_TASK DESCRIPTION_. Give all of the lines again, with nothing added or dropped.

_PROVIDED MATERIAL_.
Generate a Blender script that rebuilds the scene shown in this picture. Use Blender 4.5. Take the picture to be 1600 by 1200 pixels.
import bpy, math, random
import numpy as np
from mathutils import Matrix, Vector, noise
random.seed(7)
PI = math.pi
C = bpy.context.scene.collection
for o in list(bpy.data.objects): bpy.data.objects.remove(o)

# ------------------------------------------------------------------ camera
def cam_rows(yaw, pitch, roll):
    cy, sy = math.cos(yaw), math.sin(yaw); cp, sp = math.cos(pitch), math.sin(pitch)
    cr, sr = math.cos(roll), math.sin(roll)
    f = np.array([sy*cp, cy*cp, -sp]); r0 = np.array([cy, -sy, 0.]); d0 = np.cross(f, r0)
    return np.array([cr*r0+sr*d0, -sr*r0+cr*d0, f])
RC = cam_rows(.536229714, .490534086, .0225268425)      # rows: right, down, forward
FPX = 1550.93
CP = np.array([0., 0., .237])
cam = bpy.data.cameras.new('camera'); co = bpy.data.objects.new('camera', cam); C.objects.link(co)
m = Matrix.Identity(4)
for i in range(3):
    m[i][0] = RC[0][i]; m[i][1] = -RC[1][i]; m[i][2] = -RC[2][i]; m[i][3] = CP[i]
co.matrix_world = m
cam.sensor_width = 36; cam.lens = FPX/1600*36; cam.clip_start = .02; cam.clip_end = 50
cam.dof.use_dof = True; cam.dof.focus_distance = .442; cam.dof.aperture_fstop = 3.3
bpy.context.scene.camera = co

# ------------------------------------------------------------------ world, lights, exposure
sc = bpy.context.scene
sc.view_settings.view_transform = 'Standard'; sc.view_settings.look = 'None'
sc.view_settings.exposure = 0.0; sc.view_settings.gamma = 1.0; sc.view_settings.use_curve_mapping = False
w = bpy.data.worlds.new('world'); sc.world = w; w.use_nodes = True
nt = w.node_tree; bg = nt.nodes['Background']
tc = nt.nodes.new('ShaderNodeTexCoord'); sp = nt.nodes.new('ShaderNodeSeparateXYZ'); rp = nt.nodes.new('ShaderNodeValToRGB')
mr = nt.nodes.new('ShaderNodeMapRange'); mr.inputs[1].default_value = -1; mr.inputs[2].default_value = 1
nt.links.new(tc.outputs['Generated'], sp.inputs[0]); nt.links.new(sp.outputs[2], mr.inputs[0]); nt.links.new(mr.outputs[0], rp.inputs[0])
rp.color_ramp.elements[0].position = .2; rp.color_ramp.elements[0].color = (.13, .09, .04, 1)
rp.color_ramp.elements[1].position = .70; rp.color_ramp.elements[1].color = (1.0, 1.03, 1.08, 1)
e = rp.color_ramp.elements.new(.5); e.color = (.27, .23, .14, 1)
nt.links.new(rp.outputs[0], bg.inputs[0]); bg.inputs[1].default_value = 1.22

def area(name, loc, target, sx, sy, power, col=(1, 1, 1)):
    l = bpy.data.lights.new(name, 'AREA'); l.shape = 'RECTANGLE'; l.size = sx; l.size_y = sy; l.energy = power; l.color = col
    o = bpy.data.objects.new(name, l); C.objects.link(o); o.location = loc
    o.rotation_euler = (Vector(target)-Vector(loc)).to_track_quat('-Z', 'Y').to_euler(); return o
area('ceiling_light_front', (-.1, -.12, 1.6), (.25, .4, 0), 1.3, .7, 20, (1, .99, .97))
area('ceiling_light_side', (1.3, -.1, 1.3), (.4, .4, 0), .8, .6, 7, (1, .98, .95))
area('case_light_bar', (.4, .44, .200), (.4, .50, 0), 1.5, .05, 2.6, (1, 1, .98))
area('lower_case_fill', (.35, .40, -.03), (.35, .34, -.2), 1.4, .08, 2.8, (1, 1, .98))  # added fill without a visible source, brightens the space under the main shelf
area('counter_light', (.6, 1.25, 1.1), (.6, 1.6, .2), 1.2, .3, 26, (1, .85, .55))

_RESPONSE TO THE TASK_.
Generate a Blender script that rebuilds the scene shown in this picture. Use Blender 4.5. Take the picture to be 1600 by 1200 pixels.
import bpy, math, random
import numpy as np
from mathutils import Matrix, Vector, noise
random.seed(7)
PI = math.pi
C = bpy.context.scene.collection
for o in list(bpy.data.objects): bpy.data.objects.remove(o)

# ------------------------------------------------------------------ camera
def cam_rows(yaw, pitch, roll):
    cy, sy = math.cos(yaw), math.sin(yaw); cp, sp = math.cos(pitch), math.sin(pitch)
    cr, sr = math.cos(roll), math.sin(roll)
    f = np.array([sy*cp, cy*cp, -sp]); r0 = np.array([cy, -sy, 0.]); d0 = np.cross(f, r0)
    return np.array([cr*r0+sr*d0, -sr*r0+cr*d0, f])
RC = cam_rows(.536229714, .490534086, .0225268425)      # rows: right, down, forward
FPX = 1550.93
CP = np.array([0., 0., .237])
cam = bpy.data.cameras.new('camera'); co = bpy.data.objects.new('camera', cam); C.objects.link(co)
m = Matrix.Identity(4)
for i in range(3):
    m[i][0] = RC[0][i]; m[i][1] = -RC[1][i]; m[i][2] = -RC[2][i]; m[i][3] = CP[i]
co.matrix_world = m
cam.sensor_width = 36; cam.lens = FPX/1600*36; cam.clip_start = .02; cam.clip_end = 50
cam.dof.use_dof = True; cam.dof.focus_distance = .442; cam.dof.aperture_fstop = 3.3
bpy.context.scene.camera = co

# ------------------------------------------------------------------ world, lights, exposure
sc = bpy.context.scene
sc.view_settings.view_transform = 'Standard'; sc.view_settings.look = 'None'
sc.view_settings.exposure = 0.0; sc.view_settings.gamma = 1.0; sc.view_settings.use_curve_mapping = False
w = bpy.data.worlds.new('world'); sc.world = w; w.use_nodes = True
nt = w.node_tree; bg = nt.nodes['Background']
tc = nt.nodes.new('ShaderNodeTexCoord'); sp = nt.nodes.new('ShaderNodeSeparateXYZ'); rp = nt.nodes.new('ShaderNodeValToRGB')
mr = nt.nodes.new('ShaderNodeMapRange'); mr.inputs[1].default_value = -1; mr.inputs[2].default_value = 1
nt.links.new(tc.outputs['Generated'], sp.inputs[0]); nt.links.new(sp.outputs[2], mr.inputs[0]); nt.links.new(mr.outputs[0], rp.inputs[0])
rp.color_ramp.elements[0].position = .2; rp.color_ramp.elements[0].color = (.13, .09, .04, 1)
rp.color_ramp.elements[1].position = .70; rp.color_ramp.elements[1].color = (1.0, 1.03, 1.08, 1)
e = rp.color_ramp.elements.new(.5); e.color = (.27, .23, .14, 1)
nt.links.new(rp.outputs[0], bg.inputs[0]); bg.inputs[1].default_value = 1.22

def area(name, loc, target, sx, sy, power, col=(1, 1, 1)):
    l = bpy.data.lights.new(name, 'AREA'); l.shape = 'RECTANGLE'; l.size = sx; l.size_y = sy; l.energy = power; l.color = col
    o = bpy.data.objects.new(name, l); C.objects.link(o); o.location = loc
    o.rotation_euler = (Vector(target)-Vector(loc)).to_track_quat('-Z', 'Y').to_euler(); return o
area('ceiling_light_front', (-.1, -.12, 1.6), (.25, .4, 0), 1.3, .7, 20, (1, .99, .97))
area('ceiling_light_side', (1.3, -.1, 1.3), (.4, .4, 0), .8, .6, 7, (1, .98, .95))
area('case_light_bar', (.4, .44, .200), (.4, .50, 0), 1.5, .05, 2.6, (1, 1, .98))
area('lower_case_fill', (.35, .40, -.03), (.35, .34, -.2), 1.4, .08, 2.8, (1, 1, .98))  # added fill without a visible source, brightens the space under the main shelf
area('counter_light', (.6, 1.25, 1.1), (.6, 1.6, .2), 1.2, .3, 26, (1, .85, .55))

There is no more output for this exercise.